MH17 pushed back from gate G3 at Amsterdam's Schiphol Airport at 12:31pm local time. The Dutch Safety Board says the Boeing 777 flew east over Germany and Poland, making a course adjustment over Ukraine to avoid possible thunderstorms. The Boeing 777 was almost three hours into a 12-hour route, on its way to Kuala Lumpur, when a missile warhead exploded feet from the cockpit. The plane was crossing over an area that was in the midst of a war started by Ukrainian rebels and their Russian backers. Russia moved into Crimea, which was part of Ukraine, and annexed it in early 2014. Then separatists in eastern Ukraine, supplied by Moscow, took the area of eastern Ukraine along the Russian border. It was the beginning of a bloody conflict that has left more than 13,000 dead.
Ukraine had air superiority and used it to stop the rebel advance, until Russia began supplying the rebels with anti-aircraft missiles.
In the days before MH17 met its end, two Ukrainian military planes were shot down in the area. Ukraine closed the airspace to civilian traffic below 32,000 feet but despite that, the day Flight 17 entered the airspace, 160 airliners crossed above that flight ceiling in eastern Ukraine, according to the Dutch Safety Board investigation. It was cloudy and the last words heard from the crew came when Flight 17, at 33,000 feet, responded to a Ukrainian flight controller's direction towards its next waypoint, repeating the coordinates: ROMEO NOVEMBER DELTA, Malaysian one seven.
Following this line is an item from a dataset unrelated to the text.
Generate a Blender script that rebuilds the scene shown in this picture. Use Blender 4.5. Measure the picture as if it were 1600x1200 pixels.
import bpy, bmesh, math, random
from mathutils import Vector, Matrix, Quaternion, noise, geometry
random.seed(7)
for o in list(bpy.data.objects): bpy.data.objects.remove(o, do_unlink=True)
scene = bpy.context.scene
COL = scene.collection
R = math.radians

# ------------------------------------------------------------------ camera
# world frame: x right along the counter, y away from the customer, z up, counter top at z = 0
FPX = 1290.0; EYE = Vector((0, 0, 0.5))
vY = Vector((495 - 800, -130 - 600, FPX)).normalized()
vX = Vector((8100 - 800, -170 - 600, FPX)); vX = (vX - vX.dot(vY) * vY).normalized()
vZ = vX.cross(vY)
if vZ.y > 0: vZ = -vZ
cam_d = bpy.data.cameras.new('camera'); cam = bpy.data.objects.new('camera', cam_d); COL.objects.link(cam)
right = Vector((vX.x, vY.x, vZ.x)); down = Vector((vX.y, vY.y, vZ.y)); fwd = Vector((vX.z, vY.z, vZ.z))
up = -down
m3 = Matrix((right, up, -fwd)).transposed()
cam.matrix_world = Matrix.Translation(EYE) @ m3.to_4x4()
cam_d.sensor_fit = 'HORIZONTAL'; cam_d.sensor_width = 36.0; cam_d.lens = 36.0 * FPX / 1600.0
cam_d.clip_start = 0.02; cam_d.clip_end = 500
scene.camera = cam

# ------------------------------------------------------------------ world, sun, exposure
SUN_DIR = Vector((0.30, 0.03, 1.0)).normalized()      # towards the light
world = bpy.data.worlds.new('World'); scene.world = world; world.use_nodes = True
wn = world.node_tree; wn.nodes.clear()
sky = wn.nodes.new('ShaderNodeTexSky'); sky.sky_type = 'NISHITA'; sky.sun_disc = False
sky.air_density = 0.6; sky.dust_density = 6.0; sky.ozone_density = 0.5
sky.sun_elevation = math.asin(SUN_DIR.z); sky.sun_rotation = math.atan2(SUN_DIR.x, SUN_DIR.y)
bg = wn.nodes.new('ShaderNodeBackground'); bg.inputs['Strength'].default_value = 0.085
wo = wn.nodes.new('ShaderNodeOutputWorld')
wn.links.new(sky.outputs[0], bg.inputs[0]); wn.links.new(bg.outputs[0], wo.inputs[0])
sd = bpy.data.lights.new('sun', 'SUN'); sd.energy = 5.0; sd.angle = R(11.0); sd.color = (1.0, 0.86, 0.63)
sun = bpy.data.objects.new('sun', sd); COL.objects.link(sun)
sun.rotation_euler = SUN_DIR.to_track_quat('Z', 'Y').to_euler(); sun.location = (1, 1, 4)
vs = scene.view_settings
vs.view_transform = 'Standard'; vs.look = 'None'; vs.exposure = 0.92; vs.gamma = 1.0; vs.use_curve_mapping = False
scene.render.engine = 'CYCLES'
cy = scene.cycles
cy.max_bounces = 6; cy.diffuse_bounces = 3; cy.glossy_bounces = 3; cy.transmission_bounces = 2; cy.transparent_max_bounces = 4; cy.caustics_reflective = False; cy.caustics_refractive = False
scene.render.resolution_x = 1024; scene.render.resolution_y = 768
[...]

The Ukrainian tower repeated its call four times over the next two minutes, but MH17 had already disappeared from radar and was falling through the clouds, scattering bodies, luggage and parts of the plane, along with shrapnel from the missile, over 20 square miles of rebel-controlled territory.
No one took responsibility for the shootdown, and 350 investigators from five countries began almost six years of work figuring out what happened.